On a more basic level, the archive has retaught me about the value of the book, and I’m not just talking about the medieval book. One setback of this digital age, with all its conveniences and technological marvels, is that the many scholarly materials readily available on the internet foster inattentive attitudes over the means of their production. As an example, I’ve been consulting the British Library’s online catalogue version of one of my manuscripts prior to this trip, and when I located the physical catalogue in the BL Manuscripts room, I discovered that not only this single tome, but also all twenty volumes of the early-twentieth-century Sloane catalogue are handwritten.

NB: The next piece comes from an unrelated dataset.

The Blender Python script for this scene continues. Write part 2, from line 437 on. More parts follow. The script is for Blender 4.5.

There were no digital traces of this fact. (Of course all the texts I deal with as a medievalist were originally handwritten, scrawled and deliberated over by poor monks in harsh working conditions with deadlines and demands.)

 Court in front of ye grande British Library

Everything at the British Library is ritualized and formalized, and the conversations overheard at tea time are most often serious, engaged, passionate. When sitting in the reading room, even with a modern book, I often have to suppress a strong impulse to snap a photo with my phone of a particularly useful piece of scholarship, due to the BL’s draconian photography restrictions–instead I  type it out, forcing me to slow down and more consciously ruminate on the information provided. Even the daily ritual of opening my laptop case for the security guards as I leave the reading room serves as a reminder of the precious nature of physical archival materials. Erin has written about the systematic destruction of Canadian archives under the Stephen Harper regime; I dare you, Harper, to step foot in the BL and experience firsthand their protective stewardship of primary documents.

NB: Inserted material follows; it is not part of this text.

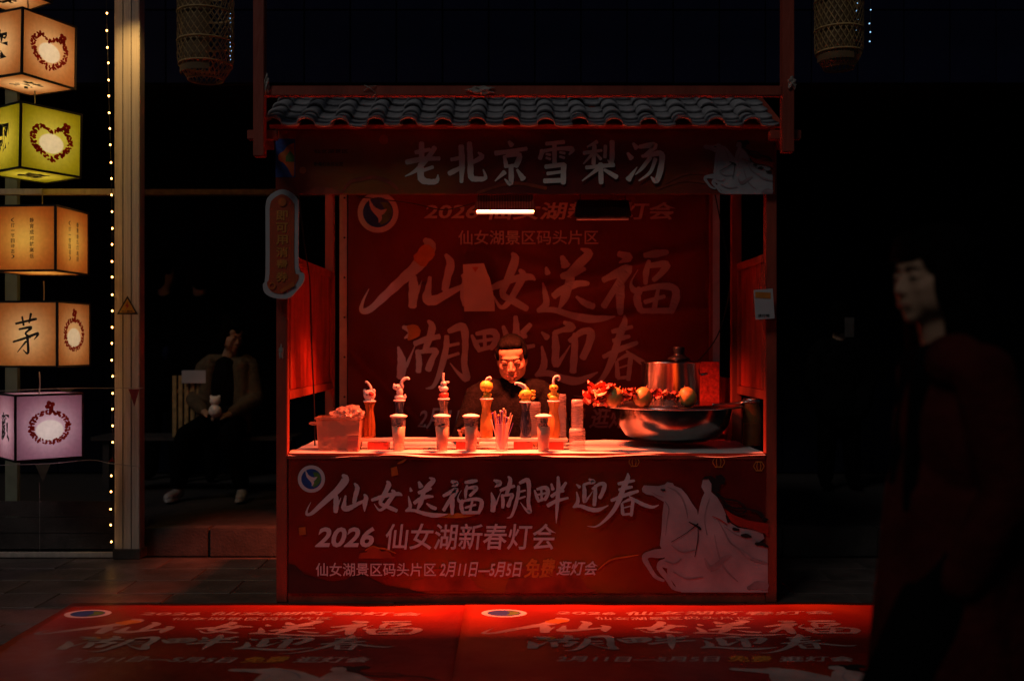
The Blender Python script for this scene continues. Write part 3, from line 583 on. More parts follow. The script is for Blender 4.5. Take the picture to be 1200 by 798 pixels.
# ------------------------------------------------------------------ backdrop banner
YP = 6.80
bb = thing('backdrop_banner', 'tall slack red festival banner with large brush lettering hung behind the vendor', 'banner', (0, YP, 1.2))
def fold(x, z):
    # diagonal pull folds towards the corners
    f = 0
    for (ax, az, bx_, bz, amp, wd) in ((-1.1, 1.32, -.55, .75, .05, .05), (1.25, 1.95, -.1, 1.60, .04, .06), (1.3, 1.55, .1, 1.45, .035, .05), (1.2, 1.1, .0, 1.75, .016, .08), (-.2, 1.95, .5, 1.75, .012, .05), (.2, 1.40, 1.2, 1.9, .015, .05)):
        dx, dz = bx_ - ax, bz - az; L2 = dx * dx + dz * dz; t = max(0, min(1, ((x - ax) * dx + (z - az) * dz) / L2))
        d2 = (x - ax - t * dx) ** 2 + (z - az - t * dz) ** 2; f -= amp * math.exp(-d2 / wd ** 2)
    return f + .008 * math.sin(x * 3.1 + z * 1.7) + .004 * math.sin(z * 7 - x * 4)
vs, fs = [], []; NX, NY = 120, 100; xa, xb = GX(408, YP), GX(833, YP); za, zb = .35, 2.46
for j in range(NY + 1):
    for i in range(NX + 1):
        u, v = i / NX, j / NY; x = xa + (xb - xa) * u; z = za + (zb - za) * v; vs.append((x, YP + fold(x, z), z))
for j in range(NY):
    for i in range(NX): a = j * (NX + 1) + i; fs.append((a, a + 1, a + NX + 2, a + NX + 1))
raw('banner_sheet', vs, fs, BM_BACK, bb, True)
def m2(px, py, h=0):
    x = GX(px, YP); z = GZ(py, YP); return (x, YP + fold(x, z) - .005 - h * .0003, z)
ROWS = [('仙', 424, 546, 281, 364), ('女', 574, 627, 297, 362), ('送', 630, 720, 292, 374), ('福', 706, 792, 296, 368),
        ('湖', 467, 547, 376, 455), ('畔', 553, 626, 371, 446), ('迎', 628, 700, 378, 446), ('春', 672, 776, 370, 464)]
def design(fm, par, wp, fe=None):
    ink = Ink(fm)
    for c, a, b, t, u in ROWS: brush(ink, c, a, b, t, u)
    ink.done('title_lettering', wp, par)
    for nm, tx, a in (('year_lettering', '2026 仙女湖新春灯会', (497, 792, 237, 258, .02, .15)), ('venue_lettering', '仙女湖景区码头片区', (537, 701, 270, 287, .01)), ('date_lettering', '2月11日—5月5日', (490, 640, 478, 502, .02, .25)), ('visit_lettering', '逛灯会', (690, 760, 478, 502, .02, .25))):
        ink = Ink(fm); ink.text(tx, *a); ink.done(nm, wp, par)
    ink = Ink(fm); ink.h = 50; ink.text('免费', 644, 686, 476, 503, .025, .2); ink.stroke([(492, 306, 18), (503, 293, 19)], 0, 0, 1); ink.stroke([(478, 383, 4), (486, 388, 15), (479, 398, 3)], 0, 0, 1); ink.done('gold_lettering', 'gold_print', par)
    emblem(fe or fm, par, 443, 249, 24)
design(m2, bb, 'back_print')

# ------------------------------------------------------------------ floor banners
def floor_mat(label, X0, kx, xl, xr, skew=0):
    t = thing('floor_banner', label, 'floor mat', ((xl + xr) / 2, 4.3, 0), 'printed festival mats laid before the stall')
    zt = .0045 if xl < -1 else .0075
    vs, fs = [], []; NX, NY = 40, 40
    def wv(x, y): return .0018 * (1 + math.sin(x * 9 + y * 5) * math.sin(y * 7 - x * 2)) + .0016 * max(0, math.sin(x * 2.3 + y * 11)) ** 6 + .002 * max(0, math.sin(x * 5.1 - y * 3.7)) ** 8
    for j in range(NY + 1):
        for i in range(NX + 1):
            u, v = i / NX, j / NY; x = xl + (xr - xl) * u; y = 3.3 + (5.205 - 3.3) * v + skew * (u - .5); vs.append((x, y, zt + wv(x, y)))
    for j in range(NY):
        for i in range(NX): a = j * (NX + 1) + i; fs.append((a, a + 1, a + NX + 2, a + NX + 1))
    o = raw('mat_sheet', vs, fs, BM_MAT, t, True)
    md = o.modifiers.new('t', 'SOLIDIFY'); md.thickness = .0015; md.offset = -1
    def fm(px, py, h=0):
        x = X0 + (px - 443) * kx; y = 5.01 - (py - 245) * .00303; return (x, y, zt + wv(x, y) + .0008 + (h % 40) * .00006)
    design(fm, t, 'mat_print', lambda px, py, h=0: fm(px, py, h * 7))
    rider(fm, t, 625, 505, 1.25, 1.1, 'mat_print', 60)
    return t
floor_mat('left of the two red printed mats on the paving, ending at a seam mid-stall', -2.07, .00469, -2.235, -.225)
floor_mat('right of the two red printed mats on the paving, reaching past the right post', -.038, .00463, -.235, 1.99)

# ------------------------------------------------------------------ outer timber gate frame
tf = thing('timber_gate', 'thin red timber frame of uprights and crossbeam standing round the stall roof', 'frame', (0, 5.05, 2.4))
YT = 4.98
build('upright', bx(GX(296.5, YT), GX(309.5, YT), YT, YT + .054, GZ(183, YT), 3.35), 'red_wood', tf, bevel=.003)
build('upright', bx(GX(917, YT), GX(931, YT), YT, YT + .054, GZ(178, YT), 3.35), 'red_wood', tf, bevel=.003)
build('crossbeam', bx(GX(309.8, YT), GX(916.6, YT), YT + .003, YT + .05, GZ(112, YT), GZ(100.5, YT)), 'red_wood', tf, bevel=.003)
build('crossbeam', bx(GX(290, YT), GX(938, YT), YT + .003, YT + .05, 3.352, 3.40), 'red_wood', tf)
for a, b in ((286, 321), (906, 943)): build('stub_beam', bx(GX(a, YT), GX(b, YT), YT + .056, YT + .10, GZ(160.5, YT), GZ(149.5, YT)), 'red_wood', tf, bevel=.003)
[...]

While I don’t at all mean to romanticize books, spurn digital humanities (which have been valuable for scholarship in SO many ways), or fortify the privileged domain of the ivory tower, I’ve been doing a lot of thinking about the value of the humanities lately–as many of us have in this uncertain world–and I think the materials and products upon which our scholarly output is based deserve more attention than they’re normally given. We should also question modes of access to and policing of these materials, and so fight for increased value allotted to primary documents alongside increased visibility and access (which the digital movement has greatly aided). Back home in New York, I’ve tried to be active in the SaveNYPL movement, which is working to prevent the city from incurring irreparable architectural damage to the largest noncirculating library branch in America, and demolishing one of the States’ most frequently used libraries, the Mid-Manhattan Branch, in the process. This is a fight not just for architectural preservation, but also against letting information circulation accelerate beyond a point where we recall the value of slow, conscientious, recombinative scholarship as fostered by noncirculating libraries. The NYPL stands to become what one activist has called a “glorified internet cafe,” and I hope some of you will join me in emailing the mayor to help protest these devastating changes.

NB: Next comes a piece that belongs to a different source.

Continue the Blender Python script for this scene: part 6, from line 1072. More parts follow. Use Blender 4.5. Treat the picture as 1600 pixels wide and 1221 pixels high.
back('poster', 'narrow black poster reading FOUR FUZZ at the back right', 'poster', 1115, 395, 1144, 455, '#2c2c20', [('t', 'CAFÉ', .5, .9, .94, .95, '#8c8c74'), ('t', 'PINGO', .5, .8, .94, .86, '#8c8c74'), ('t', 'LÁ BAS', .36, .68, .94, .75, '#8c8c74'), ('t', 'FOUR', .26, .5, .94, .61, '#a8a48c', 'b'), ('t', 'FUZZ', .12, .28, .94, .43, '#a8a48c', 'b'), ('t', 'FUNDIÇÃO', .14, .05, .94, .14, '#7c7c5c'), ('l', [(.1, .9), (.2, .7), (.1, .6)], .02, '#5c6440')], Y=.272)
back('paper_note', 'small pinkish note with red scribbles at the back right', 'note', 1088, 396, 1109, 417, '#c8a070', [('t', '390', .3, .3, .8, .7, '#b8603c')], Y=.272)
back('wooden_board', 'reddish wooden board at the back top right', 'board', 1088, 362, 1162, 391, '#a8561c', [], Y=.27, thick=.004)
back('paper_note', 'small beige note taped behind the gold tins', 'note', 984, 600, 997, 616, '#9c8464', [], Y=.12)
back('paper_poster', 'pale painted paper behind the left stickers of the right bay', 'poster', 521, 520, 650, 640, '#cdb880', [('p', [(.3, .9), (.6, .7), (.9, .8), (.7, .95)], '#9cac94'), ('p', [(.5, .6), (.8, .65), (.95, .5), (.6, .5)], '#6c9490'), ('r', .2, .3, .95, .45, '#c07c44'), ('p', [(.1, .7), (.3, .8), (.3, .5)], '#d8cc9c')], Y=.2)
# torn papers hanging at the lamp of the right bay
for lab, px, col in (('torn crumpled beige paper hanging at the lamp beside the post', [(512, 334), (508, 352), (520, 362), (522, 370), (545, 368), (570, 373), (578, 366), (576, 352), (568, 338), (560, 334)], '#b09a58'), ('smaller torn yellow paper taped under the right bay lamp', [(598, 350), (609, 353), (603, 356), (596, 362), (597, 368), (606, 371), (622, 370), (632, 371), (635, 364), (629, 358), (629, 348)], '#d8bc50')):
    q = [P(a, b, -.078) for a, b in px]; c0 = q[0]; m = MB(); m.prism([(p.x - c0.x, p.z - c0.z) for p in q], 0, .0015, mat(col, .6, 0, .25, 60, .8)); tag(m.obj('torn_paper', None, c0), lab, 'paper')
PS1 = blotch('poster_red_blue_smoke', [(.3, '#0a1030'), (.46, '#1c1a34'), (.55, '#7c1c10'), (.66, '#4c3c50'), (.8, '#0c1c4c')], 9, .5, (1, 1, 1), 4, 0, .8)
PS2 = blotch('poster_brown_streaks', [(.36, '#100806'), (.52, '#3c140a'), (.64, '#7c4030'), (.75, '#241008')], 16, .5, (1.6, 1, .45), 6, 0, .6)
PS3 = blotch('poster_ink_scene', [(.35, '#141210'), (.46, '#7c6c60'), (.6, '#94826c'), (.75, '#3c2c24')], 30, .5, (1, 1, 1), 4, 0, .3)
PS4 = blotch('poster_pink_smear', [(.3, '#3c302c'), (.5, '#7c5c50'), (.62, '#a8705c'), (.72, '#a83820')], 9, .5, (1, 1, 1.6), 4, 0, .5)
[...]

So I guess we could all benefit from living for a few days or hours as medieval monks. And what about you, dear readers? What have you learned from working in archives and libraries, from digging through the past? How do you negotiate your own slow scholarship in the midst of the rapid flow of this digital age?

Works Cited
Watson, Nicholas. “The Phantasmal Past: Time, History, and the Recombinative Imagination.” Studies in the Age of Chaucer 32 (2010): 1-37.